**Supplied information**:
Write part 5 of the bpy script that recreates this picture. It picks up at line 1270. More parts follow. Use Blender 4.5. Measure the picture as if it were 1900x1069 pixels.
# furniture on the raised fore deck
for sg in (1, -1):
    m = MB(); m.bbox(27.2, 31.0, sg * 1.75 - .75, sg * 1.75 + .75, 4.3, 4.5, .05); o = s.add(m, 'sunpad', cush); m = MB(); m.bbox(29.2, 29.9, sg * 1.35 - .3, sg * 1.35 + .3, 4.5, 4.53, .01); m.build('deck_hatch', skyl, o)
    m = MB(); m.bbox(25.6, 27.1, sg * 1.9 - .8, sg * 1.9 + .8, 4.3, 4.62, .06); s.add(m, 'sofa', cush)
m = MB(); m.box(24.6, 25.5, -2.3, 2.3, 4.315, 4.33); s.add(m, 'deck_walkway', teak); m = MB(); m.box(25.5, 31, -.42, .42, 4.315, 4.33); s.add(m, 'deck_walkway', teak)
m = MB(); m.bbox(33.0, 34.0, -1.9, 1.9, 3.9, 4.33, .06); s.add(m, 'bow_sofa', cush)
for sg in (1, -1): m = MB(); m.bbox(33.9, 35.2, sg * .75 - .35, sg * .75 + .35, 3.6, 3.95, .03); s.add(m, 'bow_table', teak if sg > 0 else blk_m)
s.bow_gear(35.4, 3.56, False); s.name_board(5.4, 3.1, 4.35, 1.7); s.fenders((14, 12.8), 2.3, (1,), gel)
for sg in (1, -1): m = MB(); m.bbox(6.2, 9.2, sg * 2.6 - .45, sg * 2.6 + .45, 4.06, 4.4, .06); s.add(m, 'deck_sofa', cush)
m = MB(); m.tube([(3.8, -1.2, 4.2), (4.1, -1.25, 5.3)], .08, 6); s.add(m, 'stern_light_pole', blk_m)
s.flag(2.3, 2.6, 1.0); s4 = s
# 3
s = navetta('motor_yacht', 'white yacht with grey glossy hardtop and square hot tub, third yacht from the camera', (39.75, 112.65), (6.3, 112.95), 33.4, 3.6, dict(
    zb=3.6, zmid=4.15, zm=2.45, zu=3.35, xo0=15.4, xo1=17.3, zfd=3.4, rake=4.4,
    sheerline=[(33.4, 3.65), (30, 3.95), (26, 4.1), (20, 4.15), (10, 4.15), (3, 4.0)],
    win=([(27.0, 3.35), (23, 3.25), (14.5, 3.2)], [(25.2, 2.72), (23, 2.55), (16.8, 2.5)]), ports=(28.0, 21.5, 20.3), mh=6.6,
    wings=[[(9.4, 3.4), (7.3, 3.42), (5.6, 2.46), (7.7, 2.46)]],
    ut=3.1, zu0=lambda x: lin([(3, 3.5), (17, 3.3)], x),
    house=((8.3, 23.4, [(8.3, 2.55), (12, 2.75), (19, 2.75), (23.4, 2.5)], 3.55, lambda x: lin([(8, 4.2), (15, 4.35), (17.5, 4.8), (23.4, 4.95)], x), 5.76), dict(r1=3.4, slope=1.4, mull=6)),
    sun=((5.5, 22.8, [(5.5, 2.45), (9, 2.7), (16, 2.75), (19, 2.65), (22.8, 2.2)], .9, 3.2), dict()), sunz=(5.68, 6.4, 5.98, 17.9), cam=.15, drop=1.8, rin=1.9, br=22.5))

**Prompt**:
Copy the material above, line for line.

**Exercise response**:
Write part 5 of the bpy script that recreates this picture. It picks up at line 1270. More parts follow. Use Blender 4.5. Measure the picture as if it were 1900x1069 pixels.
# furniture on the raised fore deck
for sg in (1, -1):
    m = MB(); m.bbox(27.2, 31.0, sg * 1.75 - .75, sg * 1.75 + .75, 4.3, 4.5, .05); o = s.add(m, 'sunpad', cush); m = MB(); m.bbox(29.2, 29.9, sg * 1.35 - .3, sg * 1.35 + .3, 4.5, 4.53, .01); m.build('deck_hatch', skyl, o)
    m = MB(); m.bbox(25.6, 27.1, sg * 1.9 - .8, sg * 1.9 + .8, 4.3, 4.62, .06); s.add(m, 'sofa', cush)
m = MB(); m.box(24.6, 25.5, -2.3, 2.3, 4.315, 4.33); s.add(m, 'deck_walkway', teak); m = MB(); m.box(25.5, 31, -.42, .42, 4.315, 4.33); s.add(m, 'deck_walkway', teak)
m = MB(); m.bbox(33.0, 34.0, -1.9, 1.9, 3.9, 4.33, .06); s.add(m, 'bow_sofa', cush)
for sg in (1, -1): m = MB(); m.bbox(33.9, 35.2, sg * .75 - .35, sg * .75 + .35, 3.6, 3.95, .03); s.add(m, 'bow_table', teak if sg > 0 else blk_m)
s.bow_gear(35.4, 3.56, False); s.name_board(5.4, 3.1, 4.35, 1.7); s.fenders((14, 12.8), 2.3, (1,), gel)
for sg in (1, -1): m = MB(); m.bbox(6.2, 9.2, sg * 2.6 - .45, sg * 2.6 + .45, 4.06, 4.4, .06); s.add(m, 'deck_sofa', cush)
m = MB(); m.tube([(3.8, -1.2, 4.2), (4.1, -1.25, 5.3)], .08, 6); s.add(m, 'stern_light_pole', blk_m)
s.flag(2.3, 2.6, 1.0); s4 = s
# 3
s = navetta('motor_yacht', 'white yacht with grey glossy hardtop and square hot tub, third yacht from the camera', (39.75, 112.65), (6.3, 112.95), 33.4, 3.6, dict(
    zb=3.6, zmid=4.15, zm=2.45, zu=3.35, xo0=15.4, xo1=17.3, zfd=3.4, rake=4.4,
    sheerline=[(33.4, 3.65), (30, 3.95), (26, 4.1), (20, 4.15), (10, 4.15), (3, 4.0)],
    win=([(27.0, 3.35), (23, 3.25), (14.5, 3.2)], [(25.2, 2.72), (23, 2.55), (16.8, 2.5)]), ports=(28.0, 21.5, 20.3), mh=6.6,
    wings=[[(9.4, 3.4), (7.3, 3.42), (5.6, 2.46), (7.7, 2.46)]],
    ut=3.1, zu0=lambda x: lin([(3, 3.5), (17, 3.3)], x),
    house=((8.3, 23.4, [(8.3, 2.55), (12, 2.75), (19, 2.75), (23.4, 2.5)], 3.55, lambda x: lin([(8, 4.2), (15, 4.35), (17.5, 4.8), (23.4, 4.95)], x), 5.76), dict(r1=3.4, slope=1.4, mull=6)),
    sun=((5.5, 22.8, [(5.5, 2.45), (9, 2.7), (16, 2.75), (19, 2.65), (22.8, 2.2)], .9, 3.2), dict()), sunz=(5.68, 6.4, 5.98, 17.9), cam=.15, drop=1.8, rin=1.9, br=22.5))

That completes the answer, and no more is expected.